Your goal:
Type out the complete listing below word for word, without its pictures.
****
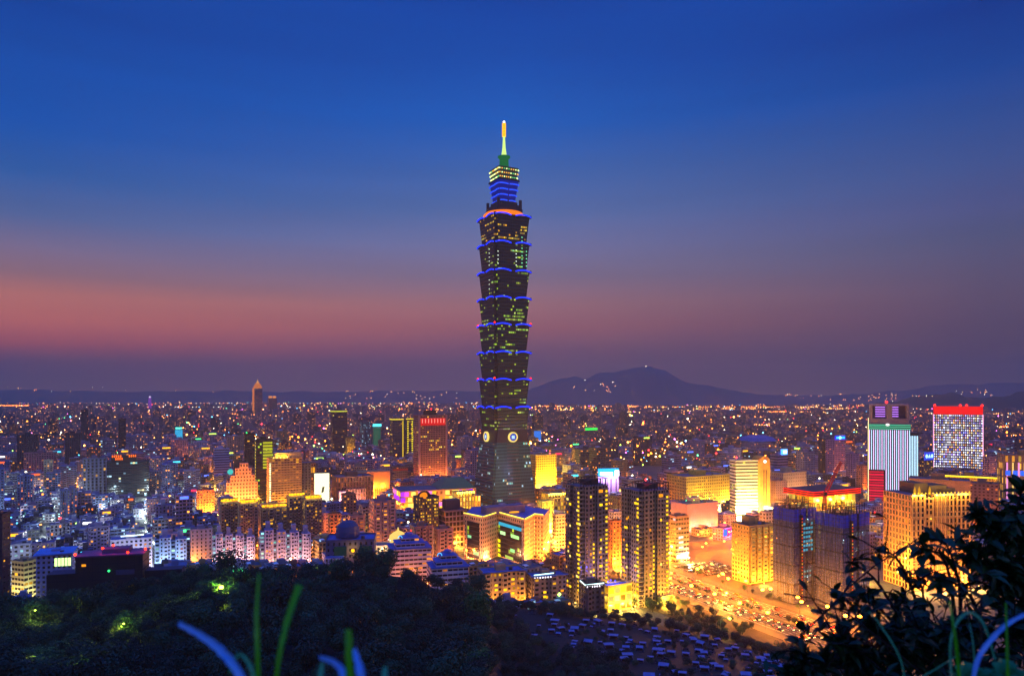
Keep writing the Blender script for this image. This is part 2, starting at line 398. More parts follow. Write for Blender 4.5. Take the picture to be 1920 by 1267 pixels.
def crown_mesh(seed, n=1150, r=4.6, h=7.0, q=.66, mat=None):
    rnd = random.Random(seed); mb = MB(); lobes = []
    for i in range(7):
        a = rnd.uniform(0, 2*pi); d = rnd.uniform(.1, .62)*r
        lobes.append((Vector((cos(a)*d, sin(a)*d, h*rnd.uniform(.42, .86))), rnd.uniform(.32, .58)*r))
    for i in range(n):
        c, lr = rnd.choice(lobes); u = Vector((rnd.gauss(0, 1), rnd.gauss(0, 1), rnd.gauss(0, 1)+.25)).normalized()
        p = c+u*lr*rnd.uniform(.72, 1.06); nrm = (u+Vector((rnd.gauss(0, .25), rnd.gauss(0, .25), rnd.gauss(0, .25)+.1))).normalized()
        a = nrm.orthogonal().normalized(); a.rotate(__import__('mathutils').Quaternion(nrm, rnd.uniform(0, 6.28))); b = nrm.cross(a); s = q*rnd.uniform(.45, 1.0)
        mb.quad([p-a*s*.6, p-b*s*.35+nrm*.12, p+a*s*.7, p+b*s*.4+nrm*.1])
    return mb.mesh('crown', [mat or LEAF])
def trunk_mesh(seed, h=5.0):
    rnd = random.Random(seed+50); mb = MB(); mb.tube([(0, 0, -1.5), (.15, .1, h*.4), (.05, -.1, h)], .3, 6, 0, .14)
    for k in range(4):
        a = rnd.uniform(0, 6.28); mb.tube([(0, 0, h*.45), (cos(a)*1.2, sin(a)*1.2, h*.75), (cos(a)*2.2, sin(a)*2.2, h*1.05)], .12, 4, 0, .05)
    return mb.mesh('trunk', [BARK])
TREES = []
for i in range(6):
    g = [LEAF]*5+[LEAFG]
    t_ = empty('forest_tree', (0, 0, 0)); put(crown_mesh(i, mat=g[i]), 'crown', t_, (0, 0, 0)); put(trunk_mesh(i), 'trunk', t_, (0, 0, 0)); reg(t_); TREES.append(t_)
used_t = set()
def tree(x, y, z, s, i, label, group):
    src = TREES[i]; rz = random.uniform(0, 6.28)
    if i not in used_t: used_t.add(i); o = src; o.location = (x, y, z); o.rotation_euler = (0, 0, rz)
    else: o = copy_thing(src, (x, y, z), rz)
    o.scale = (s*random.uniform(.9, 1.15), s*random.uniform(.9, 1.15), s*random.uniform(.85, 1.15))
    if 'boulevard' in group: o.name = 'street_tree'
    if 'bush' in label: o.name = 'bush'
    return tag(o, label, 'bush' if 'bush' in label else 'tree', group)
def in_cemetery(x, y):
    px = 960+F*x/y
    py = HOR+(EYE-land(x, y))*F/y
    if not (955 < px < 1475): return False
    top = lerp_tab([(955,1140),(1000,1150),(1060,1160),(1130,1165),(1200,1176),(1300,1190),(1400,1215),(1475,1245)], px)
    lft = lerp_tab([(1140,955),(1200,990),(1225,1060),(1240,1170),(1300,1185)], py)
    return py > top and px > lft
rnd = random.Random(5); spots = []
y = 172.0
while y < 412:
    stp = 7.6
    x = -.78*y-20
    while x < .80*y+20:
        xx = x+rnd.uniform(-2.6, 2.6); yy = y+rnd.uniform(-2.6, 2.6); px = 960+F*xx/yy
        yc = lerp_tab(CRD, px)
        if yy < yc+8 and not (in_cemetery(xx, yy)) and -80 < px < 1640:
            s = rnd.uniform(.75, 1.2)*(1.0 if px < 900 else .72)
            if px < 900 and rnd.random() < .16: s *= 1.4
            spots.append((xx, yy, px, s))
        x += stp*(1 if px < 900 else .8)
    y += stp*.85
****
Result of the task:
Keep writing the Blender script for this image. This is part 2, starting at line 398. More parts follow. Write for Blender 4.5. Take the picture to be 1920 by 1267 pixels.
def crown_mesh(seed, n=1150, r=4.6, h=7.0, q=.66, mat=None):
    rnd = random.Random(seed); mb = MB(); lobes = []
    for i in range(7):
        a = rnd.uniform(0, 2*pi); d = rnd.uniform(.1, .62)*r
        lobes.append((Vector((cos(a)*d, sin(a)*d, h*rnd.uniform(.42, .86))), rnd.uniform(.32, .58)*r))
    for i in range(n):
        c, lr = rnd.choice(lobes); u = Vector((rnd.gauss(0, 1), rnd.gauss(0, 1), rnd.gauss(0, 1)+.25)).normalized()
        p = c+u*lr*rnd.uniform(.72, 1.06); nrm = (u+Vector((rnd.gauss(0, .25), rnd.gauss(0, .25), rnd.gauss(0, .25)+.1))).normalized()
        a = nrm.orthogonal().normalized(); a.rotate(__import__('mathutils').Quaternion(nrm, rnd.uniform(0, 6.28))); b = nrm.cross(a); s = q*rnd.uniform(.45, 1.0)
        mb.quad([p-a*s*.6, p-b*s*.35+nrm*.12, p+a*s*.7, p+b*s*.4+nrm*.1])
    return mb.mesh('crown', [mat or LEAF])
def trunk_mesh(seed, h=5.0):
    rnd = random.Random(seed+50); mb = MB(); mb.tube([(0, 0, -1.5), (.15, .1, h*.4), (.05, -.1, h)], .3, 6, 0, .14)
    for k in range(4):
        a = rnd.uniform(0, 6.28); mb.tube([(0, 0, h*.45), (cos(a)*1.2, sin(a)*1.2, h*.75), (cos(a)*2.2, sin(a)*2.2, h*1.05)], .12, 4, 0, .05)
    return mb.mesh('trunk', [BARK])
TREES = []
for i in range(6):
    g = [LEAF]*5+[LEAFG]
    t_ = empty('forest_tree', (0, 0, 0)); put(crown_mesh(i, mat=g[i]), 'crown', t_, (0, 0, 0)); put(trunk_mesh(i), 'trunk', t_, (0, 0, 0)); reg(t_); TREES.append(t_)
used_t = set()
def tree(x, y, z, s, i, label, group):
    src = TREES[i]; rz = random.uniform(0, 6.28)
    if i not in used_t: used_t.add(i); o = src; o.location = (x, y, z); o.rotation_euler = (0, 0, rz)
    else: o = copy_thing(src, (x, y, z), rz)
    o.scale = (s*random.uniform(.9, 1.15), s*random.uniform(.9, 1.15), s*random.uniform(.85, 1.15))
    if 'boulevard' in group: o.name = 'street_tree'
    if 'bush' in label: o.name = 'bush'
    return tag(o, label, 'bush' if 'bush' in label else 'tree', group)
def in_cemetery(x, y):
    px = 960+F*x/y
    py = HOR+(EYE-land(x, y))*F/y
    if not (955 < px < 1475): return False
    top = lerp_tab([(955,1140),(1000,1150),(1060,1160),(1130,1165),(1200,1176),(1300,1190),(1400,1215),(1475,1245)], px)
    lft = lerp_tab([(1140,955),(1200,990),(1225,1060),(1240,1170),(1300,1185)], py)
    return py > top and px > lft
rnd = random.Random(5); spots = []
y = 172.0
while y < 412:
    stp = 7.6
    x = -.78*y-20
    while x < .80*y+20:
        xx = x+rnd.uniform(-2.6, 2.6); yy = y+rnd.uniform(-2.6, 2.6); px = 960+F*xx/yy
        yc = lerp_tab(CRD, px)
        if yy < yc+8 and not (in_cemetery(xx, yy)) and -80 < px < 1640:
            s = rnd.uniform(.75, 1.2)*(1.0 if px < 900 else .72)
            if px < 900 and rnd.random() < .16: s *= 1.4
            spots.append((xx, yy, px, s))
        x += stp*(1 if px < 900 else .8)
    y += stp*.85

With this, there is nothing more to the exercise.